>> Start DATA FOR PROCESSING

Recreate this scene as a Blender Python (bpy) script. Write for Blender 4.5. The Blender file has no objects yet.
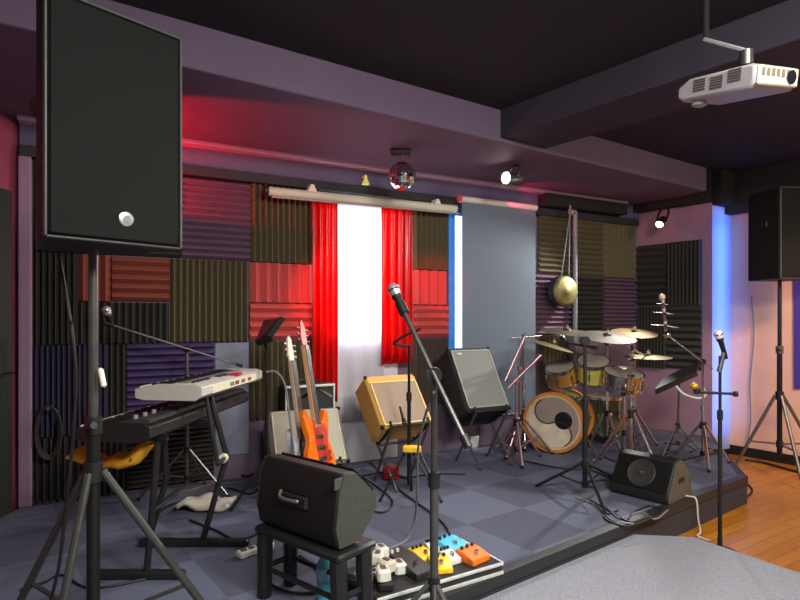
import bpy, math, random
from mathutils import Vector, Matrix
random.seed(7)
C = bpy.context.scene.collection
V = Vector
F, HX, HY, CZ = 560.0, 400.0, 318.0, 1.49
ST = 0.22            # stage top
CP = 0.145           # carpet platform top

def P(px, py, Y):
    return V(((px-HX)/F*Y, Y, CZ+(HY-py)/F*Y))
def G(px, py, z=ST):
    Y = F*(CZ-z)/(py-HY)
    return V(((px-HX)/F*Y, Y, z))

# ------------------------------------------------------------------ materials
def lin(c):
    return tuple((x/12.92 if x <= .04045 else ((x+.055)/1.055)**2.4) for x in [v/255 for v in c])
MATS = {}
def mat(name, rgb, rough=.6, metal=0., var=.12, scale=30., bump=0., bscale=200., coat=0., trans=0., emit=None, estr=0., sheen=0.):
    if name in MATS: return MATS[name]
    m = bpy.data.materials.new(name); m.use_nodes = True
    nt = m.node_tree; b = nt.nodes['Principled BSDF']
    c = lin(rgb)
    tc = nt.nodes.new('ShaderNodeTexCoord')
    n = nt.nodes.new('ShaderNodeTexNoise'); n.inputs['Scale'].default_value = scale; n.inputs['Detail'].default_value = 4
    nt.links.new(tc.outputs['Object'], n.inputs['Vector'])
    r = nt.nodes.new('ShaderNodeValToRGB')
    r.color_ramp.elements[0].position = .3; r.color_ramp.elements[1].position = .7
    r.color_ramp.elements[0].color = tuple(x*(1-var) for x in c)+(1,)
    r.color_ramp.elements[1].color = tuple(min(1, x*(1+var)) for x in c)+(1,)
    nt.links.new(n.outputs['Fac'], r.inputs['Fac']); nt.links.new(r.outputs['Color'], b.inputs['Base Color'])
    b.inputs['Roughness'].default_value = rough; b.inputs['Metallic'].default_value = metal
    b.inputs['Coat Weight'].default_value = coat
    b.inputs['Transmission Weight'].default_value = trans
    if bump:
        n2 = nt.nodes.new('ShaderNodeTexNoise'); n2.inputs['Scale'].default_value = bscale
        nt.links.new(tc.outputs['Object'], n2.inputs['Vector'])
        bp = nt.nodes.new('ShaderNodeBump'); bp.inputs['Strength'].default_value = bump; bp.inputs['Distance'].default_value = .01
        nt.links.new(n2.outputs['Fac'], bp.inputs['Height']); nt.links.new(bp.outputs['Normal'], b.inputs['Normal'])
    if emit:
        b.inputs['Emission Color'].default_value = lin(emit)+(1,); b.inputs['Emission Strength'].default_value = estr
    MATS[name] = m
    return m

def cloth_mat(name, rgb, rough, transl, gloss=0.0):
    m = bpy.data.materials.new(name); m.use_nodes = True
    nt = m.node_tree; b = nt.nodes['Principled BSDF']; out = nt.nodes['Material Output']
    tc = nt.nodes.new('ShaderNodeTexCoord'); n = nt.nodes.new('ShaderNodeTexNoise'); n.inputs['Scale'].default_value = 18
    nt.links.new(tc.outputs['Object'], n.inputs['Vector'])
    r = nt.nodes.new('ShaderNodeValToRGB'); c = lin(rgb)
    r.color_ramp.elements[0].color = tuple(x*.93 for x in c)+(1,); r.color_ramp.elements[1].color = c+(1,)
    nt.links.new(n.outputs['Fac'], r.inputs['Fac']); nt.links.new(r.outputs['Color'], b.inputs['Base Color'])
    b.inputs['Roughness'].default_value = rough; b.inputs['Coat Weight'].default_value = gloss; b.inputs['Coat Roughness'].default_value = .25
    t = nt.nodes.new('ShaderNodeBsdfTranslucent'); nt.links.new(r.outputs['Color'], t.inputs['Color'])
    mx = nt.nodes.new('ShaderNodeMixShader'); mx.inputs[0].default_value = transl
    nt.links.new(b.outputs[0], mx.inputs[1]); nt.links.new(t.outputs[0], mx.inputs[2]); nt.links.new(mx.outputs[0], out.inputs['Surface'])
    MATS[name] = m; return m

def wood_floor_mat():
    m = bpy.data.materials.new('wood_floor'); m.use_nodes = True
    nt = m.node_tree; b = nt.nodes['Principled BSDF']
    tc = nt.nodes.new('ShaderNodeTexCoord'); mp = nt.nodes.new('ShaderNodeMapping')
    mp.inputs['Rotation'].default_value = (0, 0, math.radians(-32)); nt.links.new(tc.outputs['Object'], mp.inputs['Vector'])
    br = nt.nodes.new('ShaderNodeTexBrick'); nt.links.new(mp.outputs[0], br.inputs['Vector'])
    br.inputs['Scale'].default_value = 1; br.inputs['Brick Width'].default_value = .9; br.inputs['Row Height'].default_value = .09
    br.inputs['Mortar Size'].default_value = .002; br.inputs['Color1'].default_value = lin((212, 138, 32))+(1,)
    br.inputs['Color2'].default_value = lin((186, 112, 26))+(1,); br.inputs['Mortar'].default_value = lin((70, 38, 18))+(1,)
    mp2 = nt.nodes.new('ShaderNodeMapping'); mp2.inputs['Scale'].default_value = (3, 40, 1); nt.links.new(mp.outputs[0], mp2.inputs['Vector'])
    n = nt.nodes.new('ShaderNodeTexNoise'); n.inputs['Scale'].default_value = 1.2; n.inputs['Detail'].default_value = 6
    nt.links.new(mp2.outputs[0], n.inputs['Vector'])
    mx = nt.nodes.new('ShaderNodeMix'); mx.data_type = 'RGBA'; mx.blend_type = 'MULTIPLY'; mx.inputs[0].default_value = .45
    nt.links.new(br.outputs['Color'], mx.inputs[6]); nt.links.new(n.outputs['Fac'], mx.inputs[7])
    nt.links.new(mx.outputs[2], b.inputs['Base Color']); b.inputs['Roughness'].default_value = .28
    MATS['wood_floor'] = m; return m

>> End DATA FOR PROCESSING
>> Start DATA FOR PROCESSING

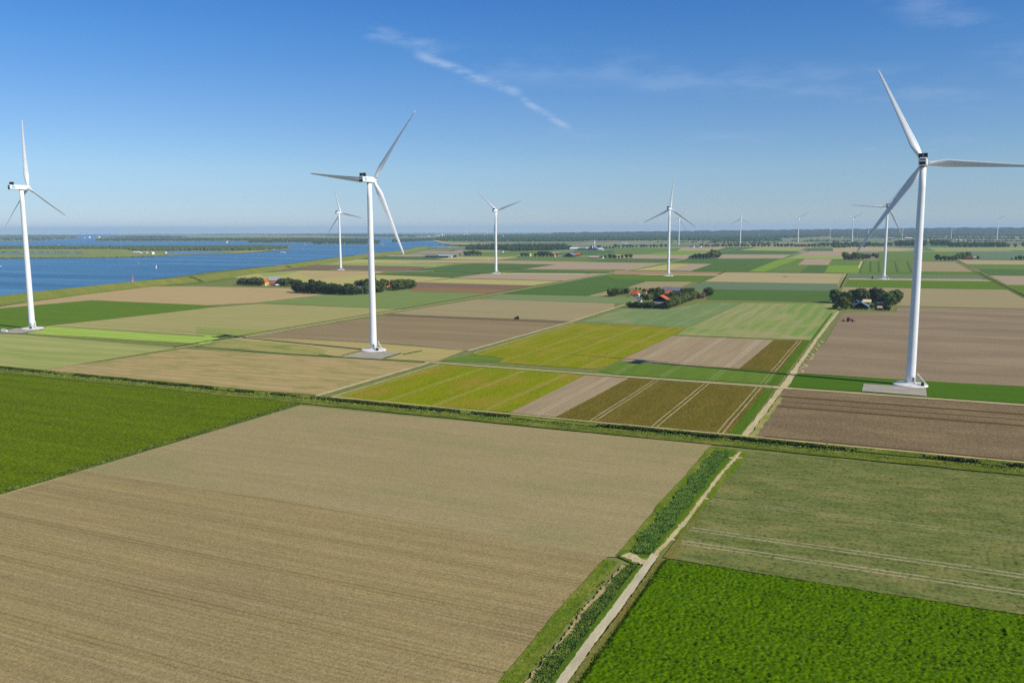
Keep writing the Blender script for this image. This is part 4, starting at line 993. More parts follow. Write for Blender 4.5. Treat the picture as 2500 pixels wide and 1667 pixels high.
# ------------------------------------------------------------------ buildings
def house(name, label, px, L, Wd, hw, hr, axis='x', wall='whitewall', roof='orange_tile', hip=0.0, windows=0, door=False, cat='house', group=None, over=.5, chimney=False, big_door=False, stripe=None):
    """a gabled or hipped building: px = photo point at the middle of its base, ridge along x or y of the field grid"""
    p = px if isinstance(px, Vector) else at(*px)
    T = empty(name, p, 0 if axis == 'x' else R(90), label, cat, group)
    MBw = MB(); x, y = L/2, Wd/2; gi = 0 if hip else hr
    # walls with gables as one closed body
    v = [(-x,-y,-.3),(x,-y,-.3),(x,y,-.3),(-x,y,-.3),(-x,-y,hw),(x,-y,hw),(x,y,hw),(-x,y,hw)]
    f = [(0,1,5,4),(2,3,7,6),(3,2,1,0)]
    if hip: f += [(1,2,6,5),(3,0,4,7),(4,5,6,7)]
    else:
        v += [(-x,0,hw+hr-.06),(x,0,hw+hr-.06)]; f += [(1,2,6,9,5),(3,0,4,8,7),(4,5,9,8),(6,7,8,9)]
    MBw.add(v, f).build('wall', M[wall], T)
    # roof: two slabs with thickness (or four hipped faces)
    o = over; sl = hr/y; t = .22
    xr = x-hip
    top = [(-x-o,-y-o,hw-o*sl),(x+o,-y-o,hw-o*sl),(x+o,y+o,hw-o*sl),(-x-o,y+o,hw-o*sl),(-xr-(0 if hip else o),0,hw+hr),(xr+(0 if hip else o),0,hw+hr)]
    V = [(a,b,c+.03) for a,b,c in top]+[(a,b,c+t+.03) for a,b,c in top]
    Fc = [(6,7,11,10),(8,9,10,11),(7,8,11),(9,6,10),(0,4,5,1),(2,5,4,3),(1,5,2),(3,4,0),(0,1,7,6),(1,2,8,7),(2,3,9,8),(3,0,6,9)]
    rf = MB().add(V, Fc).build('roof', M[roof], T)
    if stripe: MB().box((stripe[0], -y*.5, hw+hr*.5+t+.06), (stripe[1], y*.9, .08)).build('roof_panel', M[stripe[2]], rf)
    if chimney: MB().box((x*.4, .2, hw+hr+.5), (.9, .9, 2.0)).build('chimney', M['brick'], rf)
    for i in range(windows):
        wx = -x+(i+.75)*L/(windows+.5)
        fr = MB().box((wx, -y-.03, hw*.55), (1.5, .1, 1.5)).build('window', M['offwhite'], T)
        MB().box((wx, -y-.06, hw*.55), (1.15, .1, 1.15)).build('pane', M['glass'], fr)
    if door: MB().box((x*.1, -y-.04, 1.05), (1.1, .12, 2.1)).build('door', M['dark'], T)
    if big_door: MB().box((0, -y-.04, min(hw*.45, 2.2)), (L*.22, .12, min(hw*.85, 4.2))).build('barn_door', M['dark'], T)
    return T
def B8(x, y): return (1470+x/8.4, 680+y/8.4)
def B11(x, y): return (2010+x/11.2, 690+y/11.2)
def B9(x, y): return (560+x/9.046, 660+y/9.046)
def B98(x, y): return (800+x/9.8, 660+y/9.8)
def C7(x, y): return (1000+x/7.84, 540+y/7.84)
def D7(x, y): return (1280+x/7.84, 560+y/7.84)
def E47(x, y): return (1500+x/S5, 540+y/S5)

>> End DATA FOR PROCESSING
>> Start DATA FOR PROCESSING

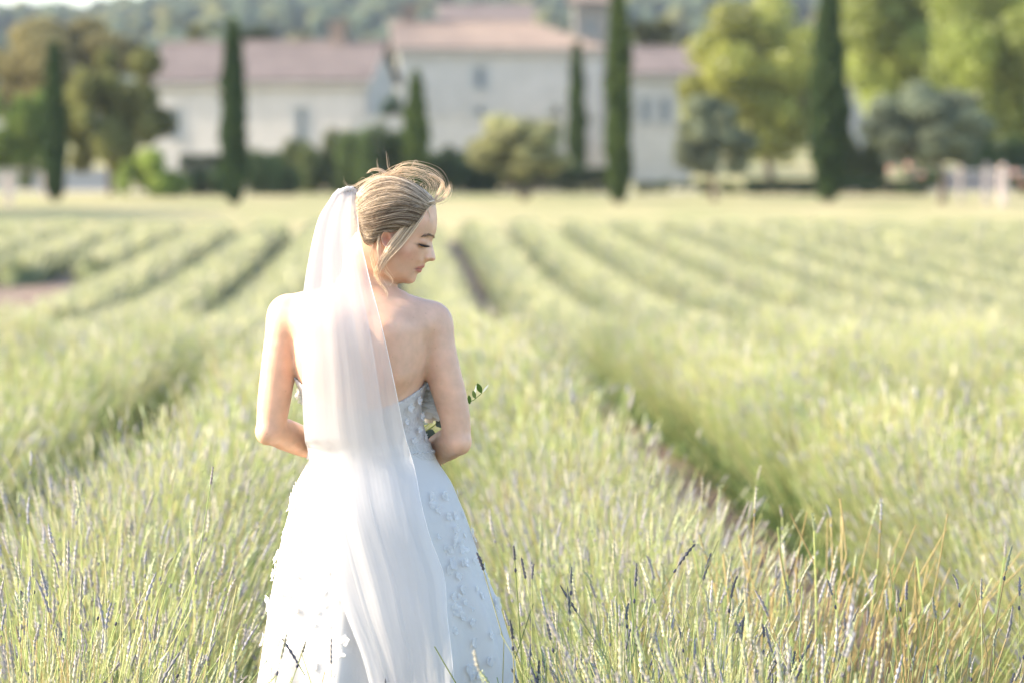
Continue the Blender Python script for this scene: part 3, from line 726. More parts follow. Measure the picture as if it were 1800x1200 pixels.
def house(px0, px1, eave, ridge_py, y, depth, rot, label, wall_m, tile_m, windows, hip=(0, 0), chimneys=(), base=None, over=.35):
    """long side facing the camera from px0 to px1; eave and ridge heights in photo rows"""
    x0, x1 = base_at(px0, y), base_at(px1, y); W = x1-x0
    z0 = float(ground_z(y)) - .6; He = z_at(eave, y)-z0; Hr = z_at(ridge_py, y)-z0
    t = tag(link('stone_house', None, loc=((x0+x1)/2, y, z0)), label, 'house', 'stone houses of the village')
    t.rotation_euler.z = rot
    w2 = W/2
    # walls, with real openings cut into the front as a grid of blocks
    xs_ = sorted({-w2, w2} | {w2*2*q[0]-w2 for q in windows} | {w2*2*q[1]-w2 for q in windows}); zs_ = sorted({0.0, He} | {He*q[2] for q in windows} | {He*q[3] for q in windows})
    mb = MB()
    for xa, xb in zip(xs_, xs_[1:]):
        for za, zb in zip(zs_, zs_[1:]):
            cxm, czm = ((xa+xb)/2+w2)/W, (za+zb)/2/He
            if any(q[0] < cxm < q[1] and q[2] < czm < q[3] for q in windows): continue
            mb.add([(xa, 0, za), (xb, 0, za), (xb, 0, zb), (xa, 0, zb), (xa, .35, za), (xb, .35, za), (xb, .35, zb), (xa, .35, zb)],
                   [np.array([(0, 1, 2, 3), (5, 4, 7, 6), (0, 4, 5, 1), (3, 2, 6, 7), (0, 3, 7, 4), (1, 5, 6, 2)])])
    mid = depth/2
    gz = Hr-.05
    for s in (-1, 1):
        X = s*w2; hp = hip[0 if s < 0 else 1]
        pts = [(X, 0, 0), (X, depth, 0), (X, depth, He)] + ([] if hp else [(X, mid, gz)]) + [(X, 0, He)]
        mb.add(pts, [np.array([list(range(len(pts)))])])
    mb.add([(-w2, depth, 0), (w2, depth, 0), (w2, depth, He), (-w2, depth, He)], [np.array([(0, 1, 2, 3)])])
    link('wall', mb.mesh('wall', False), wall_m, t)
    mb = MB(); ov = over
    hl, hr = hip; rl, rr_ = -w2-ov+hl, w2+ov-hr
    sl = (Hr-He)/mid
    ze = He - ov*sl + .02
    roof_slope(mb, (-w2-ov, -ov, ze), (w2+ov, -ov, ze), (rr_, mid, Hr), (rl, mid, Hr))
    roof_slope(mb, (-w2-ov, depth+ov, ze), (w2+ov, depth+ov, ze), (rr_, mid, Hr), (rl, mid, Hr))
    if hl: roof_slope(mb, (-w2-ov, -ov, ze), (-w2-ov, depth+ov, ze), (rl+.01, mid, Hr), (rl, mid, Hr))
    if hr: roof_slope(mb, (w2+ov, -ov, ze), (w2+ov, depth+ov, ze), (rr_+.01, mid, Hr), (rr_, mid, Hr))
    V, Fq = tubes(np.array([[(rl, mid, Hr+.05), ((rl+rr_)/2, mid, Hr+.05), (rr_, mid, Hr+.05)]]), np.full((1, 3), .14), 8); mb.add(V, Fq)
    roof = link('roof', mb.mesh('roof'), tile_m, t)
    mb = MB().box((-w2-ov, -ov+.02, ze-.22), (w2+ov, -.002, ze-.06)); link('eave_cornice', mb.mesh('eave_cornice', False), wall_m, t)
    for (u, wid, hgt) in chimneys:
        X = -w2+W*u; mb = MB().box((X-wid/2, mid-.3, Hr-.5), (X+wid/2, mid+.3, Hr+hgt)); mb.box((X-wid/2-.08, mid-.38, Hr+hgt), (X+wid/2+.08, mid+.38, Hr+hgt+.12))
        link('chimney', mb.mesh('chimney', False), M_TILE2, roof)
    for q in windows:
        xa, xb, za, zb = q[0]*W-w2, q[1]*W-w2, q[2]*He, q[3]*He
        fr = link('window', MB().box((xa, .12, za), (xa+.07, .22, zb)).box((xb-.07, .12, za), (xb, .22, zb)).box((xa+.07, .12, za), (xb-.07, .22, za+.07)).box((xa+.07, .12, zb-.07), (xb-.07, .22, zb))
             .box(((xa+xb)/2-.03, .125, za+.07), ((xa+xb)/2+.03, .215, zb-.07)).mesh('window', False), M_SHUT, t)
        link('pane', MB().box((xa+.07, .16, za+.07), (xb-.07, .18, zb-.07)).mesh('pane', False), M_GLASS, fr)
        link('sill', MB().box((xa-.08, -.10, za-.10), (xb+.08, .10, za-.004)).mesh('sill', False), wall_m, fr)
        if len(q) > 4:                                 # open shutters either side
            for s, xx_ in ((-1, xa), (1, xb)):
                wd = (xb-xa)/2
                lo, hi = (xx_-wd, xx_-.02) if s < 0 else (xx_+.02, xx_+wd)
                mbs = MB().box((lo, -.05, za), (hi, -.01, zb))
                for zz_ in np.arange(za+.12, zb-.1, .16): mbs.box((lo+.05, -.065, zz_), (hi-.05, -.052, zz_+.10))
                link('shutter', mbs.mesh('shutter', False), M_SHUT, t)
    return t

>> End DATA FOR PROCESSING

■ **TASK DETAILS**:
Only the lines from the one with "Recreate this scene" through the one with "return V(((px-HX)/F*Y, Y, z))", both included, go in the copy, exactly as written. Leave the pictures behind.

■ **OUTPUT**:
Recreate this scene as a Blender Python (bpy) script. Write for Blender 4.5. The Blender file has no objects yet.
import bpy, math, random
from mathutils import Vector, Matrix
random.seed(7)
C = bpy.context.scene.collection
V = Vector
F, HX, HY, CZ = 560.0, 400.0, 318.0, 1.49
ST = 0.22            # stage top
CP = 0.145           # carpet platform top

def P(px, py, Y):
    return V(((px-HX)/F*Y, Y, CZ+(HY-py)/F*Y))
def G(px, py, z=ST):
    Y = F*(CZ-z)/(py-HY)
    return V(((px-HX)/F*Y, Y, z))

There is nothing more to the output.